Question

Minimum number of electrons having $ {{\text{m}}_{\text{s}}}\, = \, - 1/2 $ in Cr is

Answer 1

Hint: To answer this question we should know what $ {{\text{m}}_{\text{s}}} $ is. $ {{\text{m}}_{\text{s}}} $ is the spin quantum number. An electron can have two spins, upward and downward. So, an electron can have two spin quantum numbers, $ - 1/2 $ and $ + 1/2 $ . We have to write the electronic configuration to determine the number of electrons having $ {{\text{m}}_{\text{s}}}\, = \, - 1/2 $ .

Complete step-by-step answer:
The chromium is a transition metal having atomic number $ 24 $. We use three rules in filling electrons.
Pauling rule: according to which two electrons cannot have the same value for all four quantum numbers.
Hund’s rule: according to this rule, electrons are filled singly first then get paired.
Aufbau rule: according to this electrons get filed in lower energy level first then in higher energy level.

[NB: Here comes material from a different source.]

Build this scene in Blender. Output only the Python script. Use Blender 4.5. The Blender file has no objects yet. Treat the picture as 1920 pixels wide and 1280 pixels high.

By using all three rules we can write the electronic configuration of chromium as follows:
 $ {\text{1}}{{\text{s}}^{\text{2}}}{\text{2}}{{\text{s}}^{\text{2}}}{\text{2}}{{\text{p}}^{\text{6}}}{\text{3}}{{\text{s}}^{\text{2}}}{\text{3}}{{\text{p}}^{\text{6}}}{\text{4}}{{\text{s}}^{\text{2}}}{\text{2}}{{\text{d}}^4} $
As $ 4 $ s-orbital has lower energy then $ 3 $ d-orbital so, the above electronic configuration should be correct but the actual configuration is different because the transfer one electron from $ 4 $ s-orbital to $ 3 $ d-orbital gives the half-filled $ 3 $ d-orbital and the half-filled and fully filled electronic configuration are most stable so, the actual electronic configuration of chromium is,
 $ {\text{1}}{{\text{s}}^{\text{2}}}{\text{2}}{{\text{s}}^{\text{2}}}{\text{2}}{{\text{p}}^{\text{6}}}{\text{3}}{{\text{s}}^{\text{2}}}{\text{3}}{{\text{p}}^{\text{6}}}{\text{4}}{{\text{s}}^1}{\text{2}}{{\text{d}}^5} $

Now we will count the number of electrons having up spin and downspin. The electrons having up spin are $ 15 $ and the electrons having down spin are $ 9 $ . If we consider, that the up spin of the electrons is denoted by $ - 1/2 $ then the number of $ {{\text{m}}_{\text{s}}}\, = \, - 1/2 $ will be $ 15 $ and if we consider, that the down spin of the electrons is denoted by $ - 1/2 $ then the number of $ {{\text{m}}_{\text{s}}}\, = \, - 1/2 $ will be $ 9 $ .

We have to determine the minimum number of electrons having   $ {{\text{m}}_{\text{s}}}\, = \, - 1/2 $ so, we can say the minimum number of electrons having $ {{\text{m}}_{\text{s}}}\, = \, - 1/2 $ are $ 9 $ that are having downward spin.Therefore, the minimum number of electrons having   $ {{\text{m}}_{\text{s}}}\, = \, - 1/2 $ in Cr is $ 9 $ .

Note: Generally the up spin of electron is denoted by $ {{\text{m}}_{\text{s}}}\, = \, + 1/2 $ and down spin is denoted by $ {{\text{m}}_{\text{s}}}\, = \, - 1/2 $ . We can also determine the maximum number of electrons having $ {{\text{m}}_{\text{s}}}\, = \, + 1/2 $ that are $ 15 $ . Chromium disobeys the Aufbau rule. Similarly the copper also disobeys the Aufbau rule. The energy of the energy level is determined as $ {\text{n}}\,{\text{ + }}\,{\text{l}} $ . The l value for s-orbital is zero so, the energy of $ 4 $ s is $ 4 $ . The l value for p-orbital is $ 1 $ so, the energy of $ 3 $ d is s $ 4 $ . As both have the same $ {\text{n}}\,{\text{ + }}\,{\text{l}} $ value so, the energy is lowest for the one having low value of l that is s-orbital.